The backlog stems from the passage of legislation that allowed undocumented immigrants or immigrants who had overstayed their visas to apply for green cards if a family member or employer sponsored them -- but they had to do it by April 2001. The result was a surge of green card applications.
The result has also been some resentment of workers who have not been in the United States legally from workers who have.
"They've given priority to illegal immigrants," said Poudyal, who is on the visa for highly skilled but temporary workers known as an H-1B."That's how we've become stuck."
Most difficult, the immigrants and their advocates say, has been the lack of communication from the Department of Labor about their status. Is their folder in a box that has even been opened? Is it in the data-entry process? Is their employer's address being verified, their pay being analyzed?
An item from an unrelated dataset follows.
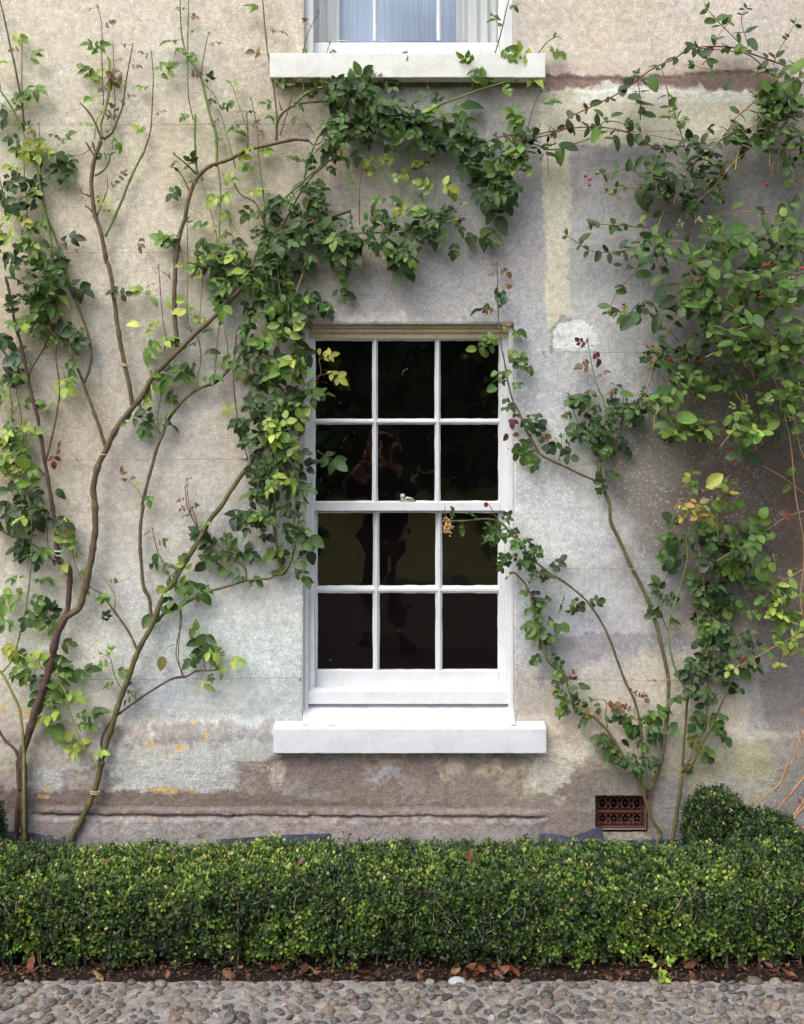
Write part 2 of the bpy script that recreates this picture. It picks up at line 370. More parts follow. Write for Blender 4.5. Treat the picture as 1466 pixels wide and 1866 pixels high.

"It has gone into a black box," said Poudyal, the father of two who owns a home in Lanham. "You don't know what's inside."
His employer and lawyer have tried to check on the status with no luck. "So you just hope," Poudyal said.
At the center, officials say it is not uncommon for irate immigrants to show up at their doors. They say calls from members of Congress and human resources managers inquiring about specific applications are getting more common. But they remind critics that the system of immigration is driven by employers' needs and not immigrants' wants.
It is not a perfect system, DeRocco said in a recent interview. She said her agency has responded to "tens of thousands" of requests for status reports. Behind every case number, every file, she said, is someone who desperately wants to call the United States home.
"We care very deeply about that," she said. "We not only understand but believe we are doing it for those individuals."
The Labor Department will be involved in discussions about overall immigration reform, she said.
"H visas are not meeting the employers' need," DeRocco said, referring to the temporary work-related visas. "Immigration reform is very high on everyone's agenda."